Off the Mat: Aspiring to Reverence and Love
Aspiring to Reverence and Love
While his wife was pregnant with their one and only, my friend found himself chatting with a colleague’s husband. Impending parenthood seemed a safe topic. “The difference between hitting your kids and not is knowing when to leave the room,” the man volunteered. My idealistic father-to-be friend found this odd. Startling. Inappropriate. But he chalked it up to the teller’s awkward reputation.
Until their daughter was two and the truth of the conversation came flooding back on waves of shame, realization, and thankfully, restraint.
Our first family home was in one of Boston’s ubiquitous three-decker flats. Circa 1900, the unit featured a long hallway with doors closing to each room, intended, I assume, to retain the then newfangled forced hot air heat. The furnace had since been converted to gas, though the coal chute remained. Doors fit loosely, or too tightly, in their frames, needing a hip check from outside to open in again. Mostly for light and ease of passage, even the bedroom door remained open most nights, with no one to shut it against. Locks? Not even considered and likely not possible. Unneeded.
Until that morning when I knew to leave the room. I have no memory of what early toddler interaction piled that last straw on this overloaded dromedary Mama’s back. I can picture his room, his long blond curls around a puffy, snotty scrunched up unpleasant baby face that I came this. close. to whacking with my backhand. Energy of a slap reverberating through body and brain as if I had. As if desire were action.
I left the room. Left him sobbing, my own tears welling, nostrils stinging, pressure buzzing as I fled down the thirty feet of hallway through ill-fitting door to the room of my own, at least mine in that moment.
His wails of need, confusion, anger, indignation followed down the hall, small plodding feet carrying him in the wake of the one always there.
No lock.
I sat, feet and body pressed against floor to brace door into frame behind me. Just over an inch of painted wood holding space between crying me and crying offspring. Keeping him safe from more hurt I feared I’d inflict if face to face in that moment. So I wouldn’t hit my child.
***
The eight-limbed path of yoga starts with ten ethical aspirations: five for social interaction and morality in the outer world, five more for how we treat ourselves and our inner world. The first aspirational practice – ahimsa – is most often translated as nonviolence. Writ large in global conflicts, police brutality, school shootings, and hyper-local in the way I can beat myself up inside for being human, non-violence too often feels the exception, violence the rule. The call to nonviolence can feel overwhelming, unattainable in a Gandhi or MLK heroic kind of way. Thankfully, I’ve found the writings of yoga elder stateswoman Nischala Joy Devi. Writing from a woman’s perspective, Devi turns the “nons” and “don’ts” on their heads, creating affirmations out of admonishments. Devi defines ahimsa as reverence and love for all.
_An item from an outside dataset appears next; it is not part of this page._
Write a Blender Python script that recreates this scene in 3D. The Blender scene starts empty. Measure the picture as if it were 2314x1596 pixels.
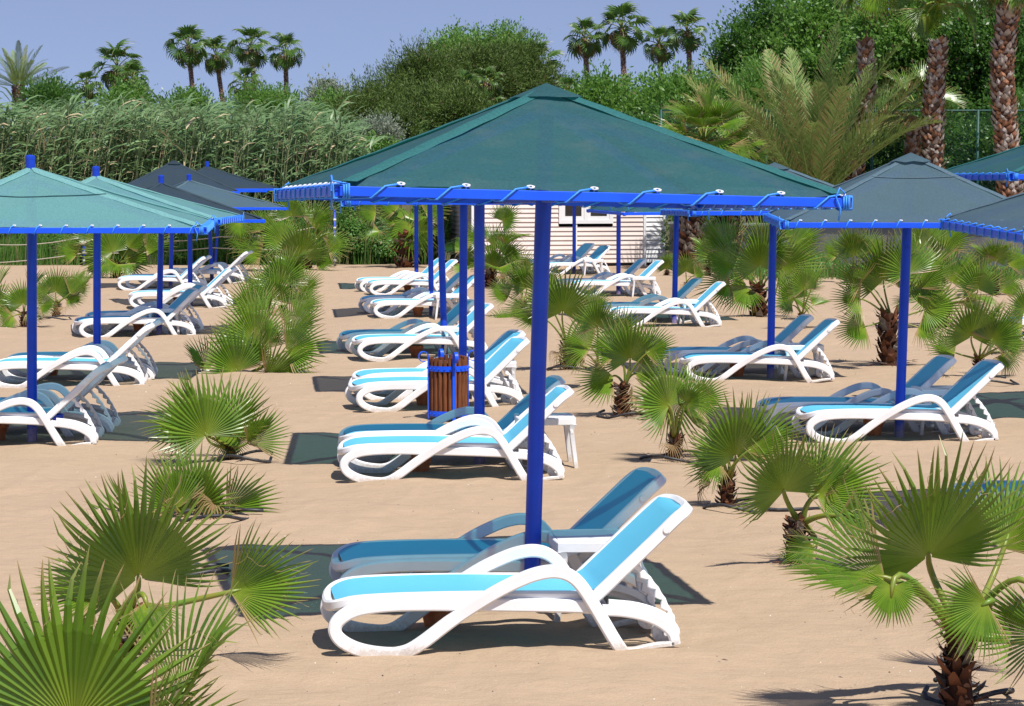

Sometimes nonviolence is proactive: no-kill mouse traps and bug cups to catch and release spiders. Sometimes nonviolence is purposeful: blocking traffic with bodies, signs, and songs to interrupt hatred. Some practice nonviolence by refusing to eat animals, though plants too have been shown to react, to commune, to nurture. Sanskrit Scholar Nicolai Bachman reflects what with each ethical practice, we must discern for ourselves what is practical and appropriate in our day to day lives.
For we all have the capacity to harm. I believe nonviolence is first on the list of yoga’s ethical practices because it is hardest. Truth and trustworthiness, cleanliness and godliness can only be authentic if practiced in ways that do no harm. As Devi says, with reverence and love.
Reverence and love. Those I can aspire to. For my son, certainly. For our world, most days. And hopefully, even for myself.
ABOUT THE AUTHOR
Pain specialist, yoga instructor, and Reiki Master Ginny Hamilton teaches simple & proven techniques to release pain & restore energy in the workplace, group classes & private sessions. She has put down roots in South Amherst with her spouse and young son. Daily she’s amazed by the beauty the Pioneer Valley offers, though her allergies beg to differ. In Off the Mat, Ginny explores how yoga’s physical and mindfulness exercises help her parent and how parenting shapes her yoga practice. www.ginnyhamilton.com
Thank you for your kind words and your feedback, Nancy. I agree too many of us are pointing fingers outward at behavior we despise within ourselves. Here’s hope for a both/and approach to reverence & love for all, ourselves included!
Ginny,
What a great post. Thanks for sharing these thoughts and beliefs. So well written. By your own example, you show how hard it is to live and practice “reverence and love for all”. And yet how essential to try, to intend this. With what is happening in our country, all over the world right now, it is so easy to point the finger of judgment at others. And yet what we really do have any control over is our own actions. And how we show up every day. With others. And in the quiet of our own hearts, how we treat ourselves. Thanks for this thoughtful reminder and a path forward.